Programme de luxe. J'en profite après le concert pour relire les bons auteurs (plutôt Buch que Stuckenschmidt sur Schönberg, par exemple) et les piller ici sans vergogne, en bon blogueur.
Schönberg: quatuor n°2 en fa# opus 10. Splendeur. Pour faire simple (il existe suffisamment de littérature sur le sujet), le quatuor file tout droit en 4 mouvements vers l'atonalité, mettant en scène une crise dans les deux mouvements centraux. Le 1er mouvement s'entend assez clairement comme une forme sonate; on sent bien la zone deuxième thème (à pulsation de valse) et la réexposition du thème principal est très marquée (mais en la et pas en fa#, pour une raison qui m'échappe). Le deuxième mouvement est un scherzo agité et ludique (avec le Lieber Augustin en trio). Le 3ième mouvement (Litanie) est une bonne occasion de réviser ses préjugés: un quatuor peut faire BEAUCOUP de bruit, même face à une chanteuse déchaînée dans l'aigü. On se dit que l'affrontement va être sans pitié dès l'intervention fortissimo du violoncelle, qui marque le début des hostilités et on en oublie de remarquer que le thème de violoncelle est le même que celui du 1er mouvement. Le dernier mouvement est l'une des pages les plus somptueuses de toute l'histoire de la musique et je n'en dirai pas plus.
Boulez: Livre pour quatuor, parties 3a, 3b, 3c et 5a.
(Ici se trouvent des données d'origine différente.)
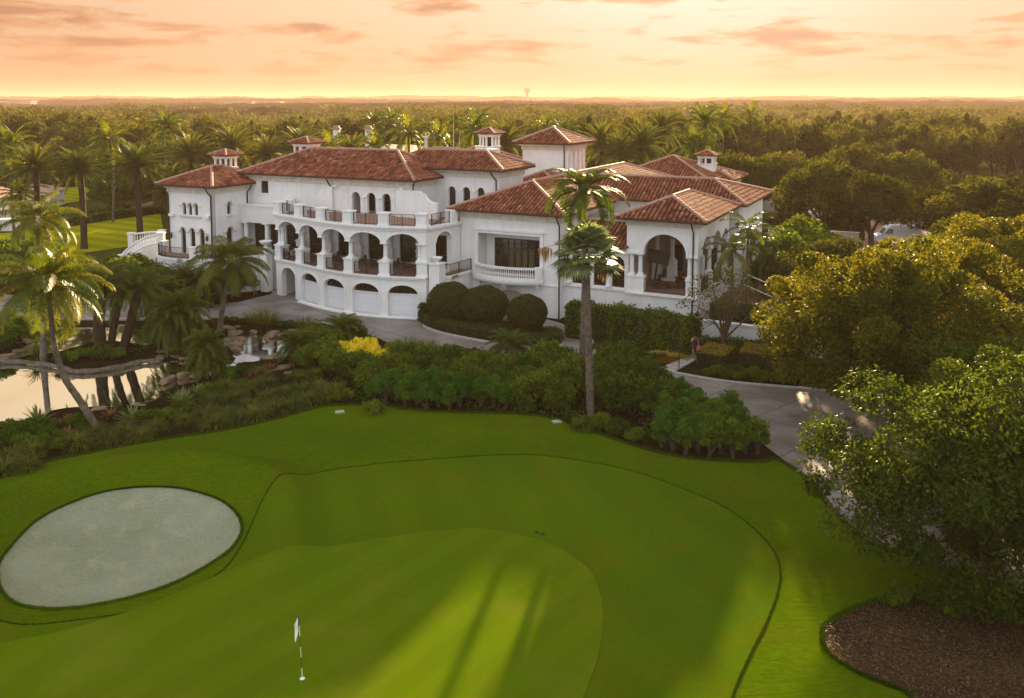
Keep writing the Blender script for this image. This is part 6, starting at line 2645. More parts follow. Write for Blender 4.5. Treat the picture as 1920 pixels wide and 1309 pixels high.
# ---------------------------------------------------------------- clipped balls and hedges by the drive
for i, (px, py, rpx, rz, lab) in enumerate(((845, 605, 43, 1.55, 'largest clipped ball shrub, left of three beside the garages'), (909, 612, 45, 1.5, 'middle clipped ball shrub of three below the bowed balcony'), (988, 628, 38, 1.35, 'smallest clipped ball shrub, right of three'))):
    loc = G(px, py)
    R_ = rpx / 1640 * loc[1]
    o = clipped(100 + i, 'clipped_ball_shrub', lab, (R_, R_, rz), 1.75, 0.085, 6500, group='clipped ball shrubs')
    o.location = (loc[0], loc[1], 0)
hedge(110, 'low_hedge', 'low dark clipped hedge curving round the three ball shrubs', gp([(797, 600), (806, 610), (828, 618), (866, 627), (922, 636), (1000, 646), (1036, 647), (1040, 640), (1028, 630)]), 1.2, 0.75, 0.07, 150)
hedge(111, 'low_hedge', 'low dark hedge filling the bed between ball shrubs and wall', gp([(830, 600), (900, 616), (985, 628), (1018, 628)]), 2.4, 0.6, 0.07, 110)
hedge(115, 'dwarf_hedge', 'upright clipped hedge stub at the left end of the ball shrubs', gp([(797, 603), (803, 592), (815, 585)]), 1.0, 1.35, 0.07, 150)
hedge(112, 'tall_hedge', 'long tall leafy hedge along the white wall under the arched windows', gp([(1066, 628), (1130, 636), (1200, 645), (1262, 655), (1304, 664)]), 1.5, 2.5, 0.11, 150, 'shrub', 0.16)
hedge(113, 'low_hedge', 'low dark shrubs in front of the tall hedge beside the curved path', gp([(1120, 652), (1150, 664), (1190, 672), (1222, 678)]), 1.3, 0.45, 0.07, 130, 'topiary', 0.08)
hedge(114, 'clipped_hedge', 'square clipped hedge with golden top left of the sparse tree', gp([(1316, 676), (1368, 684)]), 2.6, 1.0, 0.06, 190, 'topiary', 0.03, 'gold')
hedge(116, 'clipped_hedge', 'square clipped hedge with golden top right of the sparse tree', gp([(1392, 676), (1480, 686)]), 2.6, 1.0, 0.06, 190, 'topiary', 0.03, 'gold')
hedge(117, 'leafy_hedge', 'loose dark hedge at the foot of the white garden wall', gp([(1318, 655), (1400, 662), (1500, 668)]), 0.9, 0.9, 0.08, 140, 'shrub', 0.12)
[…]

D'après le programme, des pages "où l'écriture se laisse le plus aller aux contrastes expressifs", avec une utilisation des trilles comme dans la Grande Fugue. J'imagine que cela devrait suffire à notre bonheur (mais j'en doute).
Beethoven: quatuor opus 130 en si bémol. Un des quatuors les plus déroutants de la série. Dans le premier mouvement, le discours est dispersé à un point rare. Entre une "introduction" qui revient à plusieurs reprises (et essaime avec rythme croche-2 doubles), un thème d'Allegro en 123 (forte)- soleil (piano), fuyant vers une cadence qui ramène l'introduction (c'est ballot):
On va de si bémol à sol bémol (ce qui est pour le moins inhabituel). Le court développement est le seul tissu cohérent du mouvement, avec une pulsation continue, quasi-militaire.
Deux "petits" mouvements intercalaires (un presto et une danse allemande avec soufflets, découpée en éléments simples sur la fin) encadrent un beau mouvement Andante en ré bémol, en forme sonate sans développement. Musique parfaitement insouciante, joueuse et pleine de trouvailles, comme un ruisseau campaganrd riche en poissons. Stravinsky (*double prosternation rituelle*) écrit: "alors que l'Andante semble écumer la surface des émotions personnelles du compositeur aussi légèrement qu'un hydroglisseur - ceci par rapport au plongeon en profondeur de la Cavatine, son élan musical, quel que soit le prix que le compositeur ait payé et ses sentiments ultérieurs à son égard, est le moins superficiel des deux." et aussi que "le Génie frappe au hasard, et que dans le cas de la Cavatine il n'a pas frappé très profondément". Pour être juste, cette Cavatine devient intéressante avec l'épisode beklemmt, en do bémol majeur (qui m'a rappelé l'hallucination de l'air de Florestan). Quant à la Grande Fugue, elle continue à m'intimider et j'ai déjà été bien long.